Cauchy Mean Value Theorem Proof for Continuous and Integrable Functions

[iceman]

Hi, I really need some help in sovling this proof!

Prove the Cauchy Mean Value Theorem:
If f,g : [a,b]->R satisfy f continuous, g integrable and
g(x)>=0 for all x then there exists element c is a member of set [a,b] so that
int(x=b,a)f(x)g(x)dx=f(c)int(x=b,a)g(x)dx.

Thanks for your help :D

 

[arcnets]

Hi iceman,
imagine I'm a complete ignorant in mathematics. Then I can still type your key words into google, and get for instance this:

http://www.maths.abdn.ac.uk/~igc/tch/ma2001/notes/node42.html



Edit:
Sorry, couldn't help it. But if I was you, I'd ask my prof what's the good in posing problems the answer to which is in the literature. Can't he come up with something more creative?

 

[HallsofIvy]

Arcnets: You also have to be able to UNDERSTAND the results of a google search.
The "Cauchy Mean Value Theorem" your reference gives is clearly NOT the same as the "Cauchy Mean Value Theorem" in the original post. For one thing, the Cauchy Mean Value Theorem the OP asked about is an integral mean value theorem.

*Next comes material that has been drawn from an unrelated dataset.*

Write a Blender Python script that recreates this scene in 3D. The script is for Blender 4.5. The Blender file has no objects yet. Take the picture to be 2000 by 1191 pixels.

(I would use the phrase "extended mean value theorem" for the result given in Arcnet's link.)

Iceman: You can, however, USE the (extended) mean value theorem.

Let F(x)= int(t=a to x) f(t)g(t)dt and let G(x)= int(t= a to x)g(t)dt. Use those in the extended mean value theorem:

(F(b)- F(a))/(G(b)- G(a))= F'(c)/G'(c) for some c in [a,b].

That's not the complete answer- you will still need to do some work.

 

[arcnets]

OK,OK. Back to being helpful not provocative.

 

[HallsofIvy]

Oh, darn! Provocative is so MUCH more fun!

(And yes, I have complained about doing peoples "google" work for them myself.)